Saturday, October 3, 2015

Is this the jump-the-shark moment for the climate alarmists?

Here's the situation:

Jagadish Shukla is the head of the Climate Dynamcs department at George Mason University.

He's also the lead signatory to a letter to the Most Equal Comrade and the Attorney General asking them to use RICO laws to investigate "corporations and other organizations that have deceived the American public about the risks of climate change."

Shukla also heads a non-profit outfit called the Institute of Global Environment and Society.

His wife and daughter are also offers of IGES.  The three of them have drawn six-figure salaries from the Institute since 2001.

IGES has received $63 million in federal (taxpayer) grants since 2001, with little in the way of published research to show for it.

Lamar Smith (R-TX) of the House Committee on Science, Space and Technoloogy has written Dr. Shukla a letter requesting the release of all documents pertaining to his IGES activities.

What it all adds up to:

Under federal law, state employees may not be remunerated for doing work which falls under their state employee remit. As a Professor at GMU, Shukla is definitely an employee of the state. And the work for which he has most lavishly been rewarding himself at IGES appears to be remarkably similar to the work he does at GMU as professor of climate dynamics.
If GMU was aware of these extra-curricular payments, then it was in breach of its own policy on “financial conflicts of interest in federally funded research.”
If it wasn’t aware of them, then, Shukla legally may be required to send half of that $63 million in federal grants to his employer, GMU.
For many readers, though, perhaps the biggest take-home message of this extraordinary story is: Who do these climate alarmists think they are?
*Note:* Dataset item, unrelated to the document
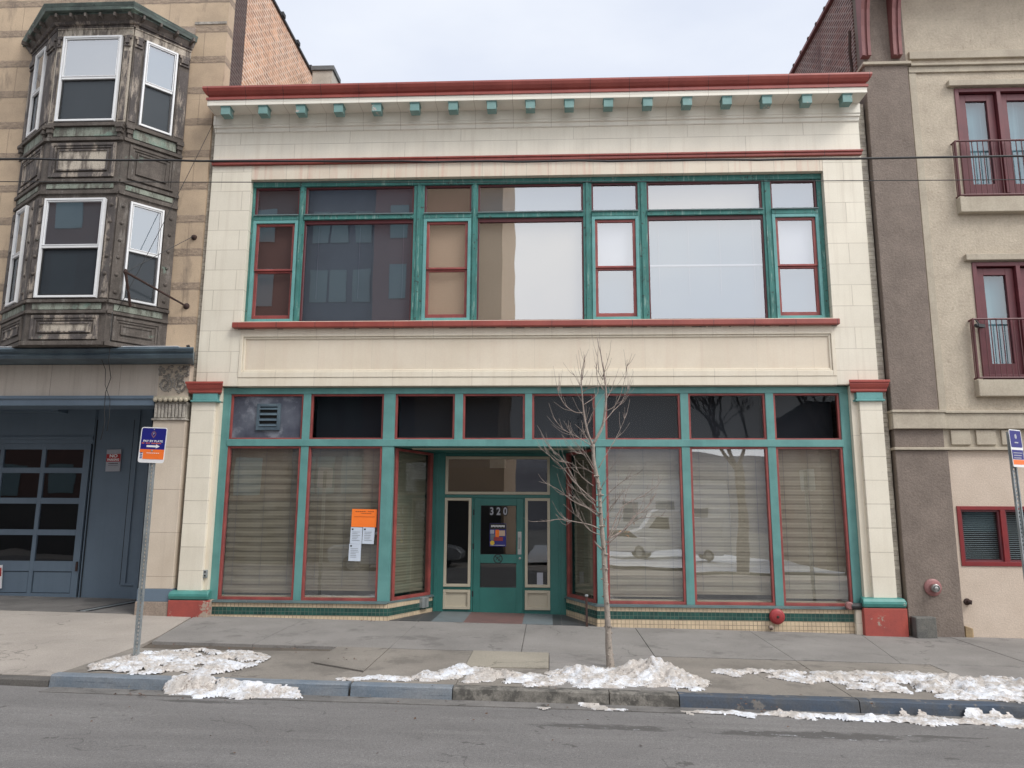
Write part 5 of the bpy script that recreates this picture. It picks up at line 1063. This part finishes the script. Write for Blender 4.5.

I'm never inclined to leap to charges of corruption and hypocrisy as the main problem with leftist machinations, because those are traits that fallible human beings of any stripe can exhibit. Plus, the ground-level climate activists seem to be mostly true believers who really do go in for the mad prescriptions for our species' way of life. But I think there's no denying that the big shots of the movement are in it for the gravy. At least it's a significant component of their motivation.

And often, as in the case of Dr. Shukla, they wind up getting reckless and exposing their entire fraudulent facade.